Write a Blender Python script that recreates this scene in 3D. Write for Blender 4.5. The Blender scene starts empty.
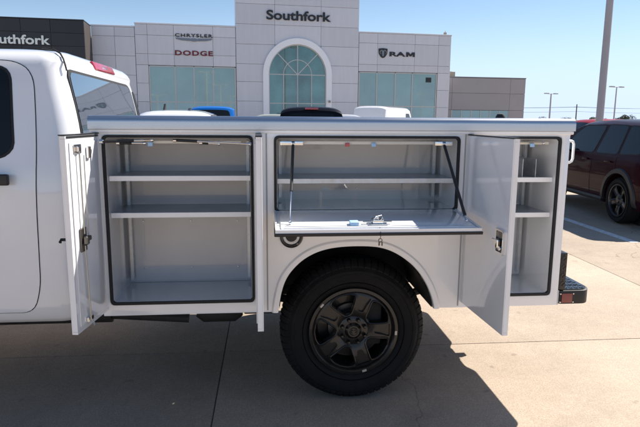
import bpy, bmesh, math, random
from mathutils import Vector, Matrix
from math import sin, cos, pi, radians as R_
random.seed(7)
sc = bpy.context.scene
col = sc.collection

# ------------------------------------------------------------------ camera
cam_d = bpy.data.cameras.new('camera'); cam = bpy.data.objects.new('camera', cam_d); col.objects.link(cam)
p, yaw, roll = R_(9.6), R_(5.4), 0.007
fw = Vector((sin(yaw)*cos(p), cos(yaw)*cos(p), -sin(p)))
rt = Vector((cos(yaw), -sin(yaw), 0)); up = rt.cross(fw)
r2 = rt*cos(roll)+up*sin(roll); u2 = -rt*sin(roll)+up*cos(roll)
M = Matrix((r2, u2, -fw)).transposed().to_4x4(); M.translation = (0, -3.15, 1.74)
cam.matrix_world = M
cam_d.sensor_width = 36; cam_d.lens = 36*565/640; cam_d.clip_start = 0.05; cam_d.clip_end = 9000
sc.camera = cam
# ------------------------------------------------------------------ sky and sun
KX, KY = 0.84, 0.47                       # shadow run per metre of height
sdir = Vector((KX, KY, 1)).normalized()
elev = math.asin(sdir.z); azim = math.atan2(KX, KY)
w = bpy.data.worlds.new('World'); sc.world = w; w.use_nodes = True
nt = w.node_tree; nt.nodes.clear()
sky = nt.nodes.new('ShaderNodeTexSky'); sky.sky_type = 'NISHITA'; sky.sun_disc = False
sky.sun_elevation = elev; sky.sun_rotation = azim
sky.altitude = 50; sky.air_density = 1.0; sky.dust_density = 0.15; sky.ozone_density = 3.0
bg = nt.nodes.new('ShaderNodeBackground'); bg.inputs[1].default_value = 0.070
wo = nt.nodes.new('ShaderNodeOutputWorld')
# pale band of haze that rings the whole horizon
gz = nt.nodes.new('ShaderNodeTexCoord'); sx = nt.nodes.new('ShaderNodeSeparateXYZ'); nt.links.new(gz.outputs['Generated'], sx.inputs[0])
mh = nt.nodes.new('ShaderNodeMapRange'); mh.interpolation_type = 'SMOOTHERSTEP'
mh.inputs[1].default_value = -.02; mh.inputs[2].default_value = .22; mh.inputs[3].default_value = .90; mh.inputs[4].default_value = 0
nt.links.new(sx.outputs[2], mh.inputs[0]); mxh = nt.nodes.new('ShaderNodeMixRGB'); nt.links.new(mh.outputs[0], mxh.inputs[0])
nt.links.new(sky.outputs[0], mxh.inputs[1]); mxh.inputs[2].default_value = (5.4, 6.8, 9.4, 1)
nt.links.new(mxh.outputs[0], bg.inputs[0]); nt.links.new(bg.outputs[0], wo.inputs[0])
sl = bpy.data.lights.new('sun', 'SUN'); sl.energy = 5.0; sl.angle = R_(0.55); sl.color = (1.0, 0.93, 0.84)
so = bpy.data.objects.new('sun', sl); col.objects.link(so)
so.rotation_mode = 'QUATERNION'; so.rotation_quaternion = sdir.to_track_quat('Z', 'Y'); so.location = (20, 10, 25)
sc.view_settings.view_transform = 'Standard'; sc.view_settings.look = 'None'
sc.view_settings.exposure = 0.90; sc.view_settings.gamma = 1.0

# ------------------------------------------------------------------ materials
def mat(name, c, rough=.5, metal=0, coat=0, var=0, scale=5, bump=0, bscale=60, rvar=0, spec=.5, trans=0, rnd=0, aniso=None, coord='Object', alpha=1, emit=None):
    m = bpy.data.materials.new(name); m.use_nodes = True; n = m.node_tree; b = n.nodes['Principled BSDF']
    b.inputs['Base Color'].default_value = (*c, 1); b.inputs['Roughness'].default_value = rough
    b.inputs['Metallic'].default_value = metal; b.inputs['Coat Weight'].default_value = coat
    b.inputs['Coat Roughness'].default_value = .02; b.inputs['Coat IOR'].default_value = 1.6; b.inputs['Specular IOR Level'].default_value = spec
    b.inputs['Transmission Weight'].default_value = trans
    if emit: b.inputs['Emission Color'].default_value = (*emit[:3], 1); b.inputs['Emission Strength'].default_value = emit[3]
    tc = n.nodes.new('ShaderNodeTexCoord'); L = n.links.new
    colout = None
    if var:
        no = n.nodes.new('ShaderNodeTexNoise'); no.inputs['Scale'].default_value = scale; no.inputs['Detail'].default_value = 6
        mp = n.nodes.new('ShaderNodeMapping'); L(tc.outputs[coord], mp.inputs[0]); L(mp.outputs[0], no.inputs[0])
        if aniso: mp.inputs['Scale'].default_value = aniso
        mx = n.nodes.new('ShaderNodeMapRange'); mx.inputs[1].default_value = .3; mx.inputs[2].default_value = .7
        mx.inputs[3].default_value = 1-var; mx.inputs[4].default_value = 1+var; L(no.outputs[0], mx.inputs[0])
        vm = n.nodes.new('ShaderNodeVectorMath'); vm.operation = 'SCALE'; vm.inputs[0].default_value = c; L(mx.outputs[0], vm.inputs['Scale'])
        colout = vm.outputs[0]
        if rvar:
            mr = n.nodes.new('ShaderNodeMapRange'); mr.inputs[1].default_value = .3; mr.inputs[2].default_value = .7
            mr.inputs[3].default_value = max(0, rough-rvar); mr.inputs[4].default_value = rough+rvar; L(no.outputs[0], mr.inputs[0]); L(mr.outputs[0], b.inputs['Roughness'])
    if rnd:
        oi = n.nodes.new('ShaderNodeObjectInfo'); mr = n.nodes.new('ShaderNodeMapRange'); L(oi.outputs['Random'], mr.inputs[0])
        mr.inputs[3].default_value = 1-rnd; mr.inputs[4].default_value = 1+rnd
        v2 = n.nodes.new('ShaderNodeVectorMath'); v2.operation = 'SCALE'; v2.inputs[0].default_value = c
        if colout: L(colout, v2.inputs[0])
        L(mr.outputs[0], v2.inputs['Scale']); colout = v2.outputs[0]
    if colout: L(colout, b.inputs['Base Color'])
    if bump:
        nb = n.nodes.new('ShaderNodeTexNoise'); nb.inputs['Scale'].default_value = bscale; nb.inputs['Detail'].default_value = 4
        L(tc.outputs[coord], nb.inputs[0]); bp = n.nodes.new('ShaderNodeBump'); bp.inputs['Strength'].default_value = bump; bp.inputs['Distance'].default_value = .01
        L(nb.outputs[0], bp.inputs['Height']); L(bp.outputs[0], b.inputs['Normal'])
    return m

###

■ Work instructions:
Exactly reproduce the run of lines from the start of the listing through the line with "col = sc.collection", inclusive; pictures are not copied.

■ Task output:
Write a Blender Python script that recreates this scene in 3D. Write for Blender 4.5. The Blender scene starts empty.
import bpy, bmesh, math, random
from mathutils import Vector, Matrix
from math import sin, cos, pi, radians as R_
random.seed(7)
sc = bpy.context.scene
col = sc.collection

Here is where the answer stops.